Locate every line that holds the string "Blender" and copy it.

<<<<

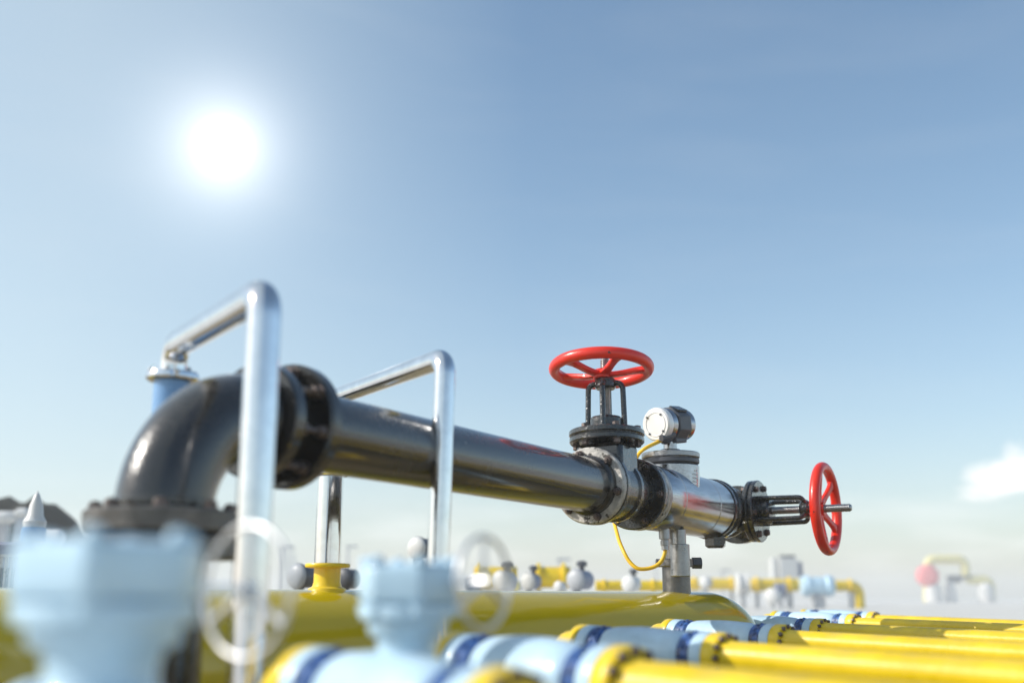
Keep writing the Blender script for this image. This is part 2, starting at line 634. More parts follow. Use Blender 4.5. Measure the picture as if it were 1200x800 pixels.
# ------------------------------------------------------------------ hand wheel
def handwheel(o, axis, rad, minor, parent, m, spokes=5, ph=0.0, name='handwheel', dish=0.03):
    a, x, y = basis(axis)
    o = Vector(o)
    q = MB()
    pr = []
    for i in range(18):
        g = 2 * math.pi * i / 18
        pr.append((rad + minor * 0.95 * math.cos(g), minor * 1.05 * math.sin(g)))
    q.lathe(o, a, pr, 72, close=True)
    q.lathe(o, a, [(0.019, -dish - 0.022), (0.036, -dish - 0.022), (0.040, -dish - 0.016), (0.040, -dish + 0.012), (0.034, -dish + 0.022), (0.019, -dish + 0.022)], 24, close=True)
    for k in range(spokes):
        g = ph + 2 * math.pi * k / spokes
        d = x * math.cos(g) + y * math.sin(g)
        tgt = a.cross(d)
        rings = []
        for i in range(9):
            t = i / 8
            rr_ = 0.034 + (rad - 0.012 - 0.034) * t
            hz = -dish + dish * 0.9 * (t * t * (3 - 2 * t))
            wdt = 0.026 - 0.008 * math.sin(math.pi * t) + 0.008 * max(0, t - 0.8) * 5
            hh = 0.011 + 0.003 * t
            c = o + d * rr_ + a * hz
            rings.append([q.bm.verts.new(c + tgt * (wdt * sx) + a * (hh * sy)) for sx, sy in
                          ((-1, -.6), (-.75, -1), (.75, -1), (1, -.6), (1, .6), (.75, 1), (-.75, 1), (-1, .6))])
        for A, B in zip(rings, rings[1:]):
            for i in range(8):
                j = (i + 1) % 8
                q.bm.faces.new((A[i], A[j], B[j], B[i]))
    return q.build(name, m, parent, sharp=45)


# ------------------------------------------------------------------ gate valves
def gate_valve(label, s0, s1, axis, side, base, zc, wheel_r, wheel_t, stem_t, yoke_t, bon=0.2, wtilt=(0, 0, 0), wph=0.53, yph=0.65, ph=0.0, bph=0.23, wshift=(0, 0, 0)):
    """axis: direction of the bonnet in frame coordinates, side: the third direction"""
    t = thing('gate_valve', label, 'valve', base, FR, 'black gate valves with red handwheels')
    O = Vector(((s0 + s1) / 2 if zc is None else zc, 0, 0))
    A = Vector(axis)
    S = Vector(side)
    # body between the flanges
    q = MB()
    Lx = s1 - s0
    q.lathe((0, 0, 0), X, [(0, s0 + 0.03), (0.125, s0 + 0.03), (0.137, s0 + 0.05), (0.140, s0 + 0.42 * Lx), (0.150, s0 + 0.45 * Lx), (0.150, s0 + 0.50 * Lx),
                           (0.140, s0 + 0.53 * Lx), (0.133, s0 + 0.70 * Lx), (0.118, s0 + 0.78 * Lx), (0.112, s1 - 0.03), (0, s1 - 0.03)], 64)
    q.build('body', M['cast'], t, sharp=28)
    q = MB()
    q.box(O + A * (bon * 0.52), 0.20, 0.235, bon * 0.92, X=X, Y=S, Z=A)
    q.build('bonnet_neck', M['cast'], t, bevel=0.022)
    for (a0, a1, face) in ((s0, s0 + 0.04, -1), (s1 - 0.035, s1, -1)):
        q = MB()
        q.lathe((0, 0, 0), X, [(0.09, a0), (0.166, a0), (0.173, a0 + 0.006), (0.173, a1 - 0.006), (0.168, a1), (0.09, a1)], 80, close=True)
        f = q.build('flange', M['cast'], t)
        if a0 > s0:
            bolts(f, (0, 0, 0), X, 0.147, 6, a0, a0 - 0.022, 0.016, ph=0.05, stud=0.012)
    q = MB().disc(O, A, 0.176, bon, bon + 0.027, 0.005, n=72)
    f = q.build('bonnet_flange', M['cast'], t)
    bolts(f, O, A, 0.148, 6, bon, bon - 0.022, 0.017, ph=bph, stud=0.003, m='bolt')
    q = MB().disc(O, A, 0.178, bon + 0.033, bon + 0.06, 0.005, n=72)
    q.disc(O, A, 0.165, bon + 0.025, bon + 0.035, 0.001, n=72)
    f = q.build('bonnet_flange', M['cast'], t)
    bolts(f, O, A, 0.146, 6, bon + 0.06, bon + 0.078, 0.018, ph=bph, stud=0.002, m='bolt')
    b0 = bon + 0.06
    q = MB()
    q.lathe(O, A, [(0, b0), (0.078, b0), (0.078, b0 + 0.055), (0.070, b0 + 0.066), (0.045, b0 + 0.07), (0, b0 + 0.07)], 40)
    q.build('gland', M['cast'], t)
    # yoke: four bars bending in to the collar
    for k in range(4):
        g = yph + k * math.pi / 2
        d = X * math.cos(g) + S * math.sin(g)
        pts = rounded_path([O + d * 0.088 + A * (b0 - 0.002), O + d * 0.083 + A * (yoke_t - 0.01), O + d * 0.02 + A * (yoke_t + 0.004)], 0.03, 5)
        MB().tube(pts, 0.0135, 12).build('yoke_bar', M['cast'], t)
    q = MB()
    q.lathe(O, A, [(0.023, yoke_t - 0.03), (0.044, yoke_t - 0.03), (0.05, yoke_t - 0.022), (0.05, yoke_t + 0.012), (0.04, yoke_t + 0.022), (0.023, yoke_t + 0.022)], 32, close=True)
    q.build('yoke_collar', M['cast'], t)
    pr = [(0, b0)]
    z = b0 + 0.06
    while z < stem_t - 0.012:
        pr += [(0.0185, z), (0.0225, z + 0.003), (0.0225, z + 0.005), (0.0185, z + 0.008)]
        z += 0.0085
    pr += [(0.018, stem_t - 0.004), (0.014, stem_t), (0, stem_t)]
    MB().lathe(O, A, pr, 24).build('stem', M['steel_dull'], t, sharp=60)
    handwheel(O + A * wheel_t + Vector(wshift) * 0.5, (A + Vector(wtilt)).normalized(), wheel_r, 0.0275, t, M['red'], 5, wph)
    return t


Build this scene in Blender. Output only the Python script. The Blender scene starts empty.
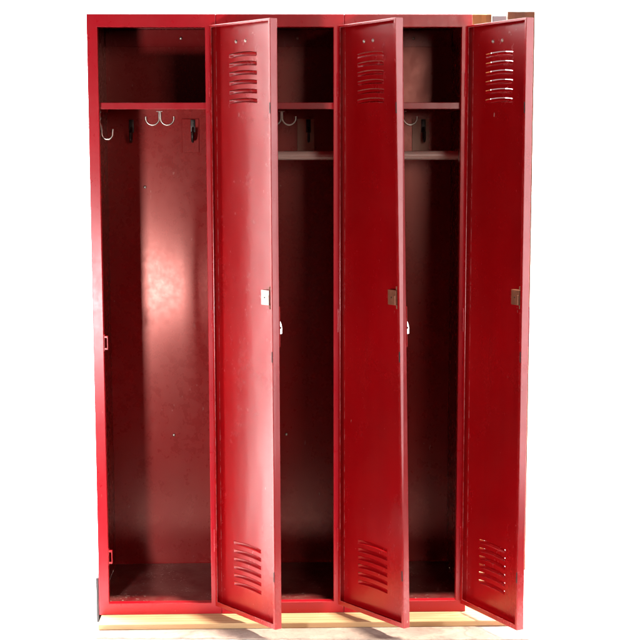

>>>>

* THE RESPONSE
Keep writing the Blender script for this image. This is part 2, starting at line 634. More parts follow. Use Blender 4.5. Measure the picture as if it were 1200x800 pixels.
Build this scene in Blender. Output only the Python script. The Blender scene starts empty.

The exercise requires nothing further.